August 26, 2005


By Supervisor Bill Postmus

From "Postmus Notes", a periodic electronic newsletter from the office of Bill Postmus, Chairman of the Board of Supervisors for the County of San Bernardino

The Mojave National Preserve fires have been put out. But concerns associated with the National Park Service’s management of the region are just heating up.

San Bernardino County’s concerns with the management of the Preserve go beyond the fire and the perceived lack of aggressiveness in preventing or suppressing it, including, but not limited to:

  • The removal and obliteration of the ranching community within the Preserve;

  • The removal and obliteration of the water infrastructure that served both livestock and wildlife;

  • The regulatory control exerted by NPS over the use of County owned and maintained roads within the Preserve;

  • Strong-armed law-enforcement tactics exerted by NPS on neighboring private lands within the Preserve;

  • The dogged pursuit of reclaiming property with alleged non-conforming uses.
The Mojave National Preserve was created in 1994 by the California Desert Protection Act (CDPA). That law also created vast areas of congressionally designated wilderness, which previously had roads and had allowed access, but for which the Congress and environmental activists wanted "protection".

San Bernardino County actively opposed the creation of the Mojave Preserve. In one effort to quiet opponents, the Park Service created an Advisory Commission to include local government representation. My predecessor sat on the commission, provided input, and was ignored. The Commission had a 10-year life, which expired in 2004, but it never met during my tenure as a County Supervisor, which began in late 2000.

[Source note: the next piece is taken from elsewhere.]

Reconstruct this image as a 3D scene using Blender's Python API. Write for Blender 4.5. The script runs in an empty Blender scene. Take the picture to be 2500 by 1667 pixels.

From early on, the Park Service had marching orders to manage the Preserve as a National Park, and to manage it according to Clinton-era Washington-directed criteria. One of the County's specific inputs was to retain the ranching infrastructure, and to keep committed stewardship on the ground. Instead, NPS set about buying out and getting people off the land almost immediately.

With respect to the fire, I suspect that if the ranching families were still in the region, much quicker action could and would have been taken when the fire first broke out. Part of the obliteration of the ranching culture has also involved the dismantling of all of the range improvement and development projects, including a vast system of wells. Their water could have helped fight the fire. There is a new fight brewing over whether the wells can even continue to be used to siphon a trickle of water for the remaining wildlife.

Prior to the Desert Protection Act there was a plan for desert management that contained a degree of wilderness designation on truly roadless areas. That plan was ignored. This resulted in many necessary back country roads being closed (even limiting access by fire trucks).

Going beyond the fire issues, when the Preserve was created, the Park Service immediately installed regulatory road signs (“No Commercial Vehicles”, etc.) on our roads in the region. The Service did not consult with the County.

Now, after ten years, we are embarking upon negotiations with the Park Service on the management and cost-effective maintenance of this system. I assure residents and property owners of my commitment to maintain this link to San Bernardino County government within the Preserve.

We have been forced to accept a management and culture that is foreign to our way of life that includes private stewardship. This culture prefers to manage resources in the name of "protection" and "preservation."

We can't restore the livestock industry in the region, but we can, perhaps with some creative management, keep a group of committed private residents and landowners in the area to provide stewardship of the land. These kinds of interests should be welcomed by the Park Service, not viewed as "inholders" to be dealt with.

Nothing can undo the damage that has been done by the recent fire to the landscape or to the private homes and property in the area. But there are repairs that can be accomplished.

The anticipated appointment of a new Superintendent of the Mojave National Preserve is a great opportunity to demonstrate leadership and to restore order from the top in an Administration that is less agenda-driven than the previous Administration.

This recent devastating fire doesn't have to be just another sad chapter in the history of the Mojave Preserve. It could serve as an example of the need for a partnership between the federal, state and local governments for the good of not only the natural resources, but also for the people of the area.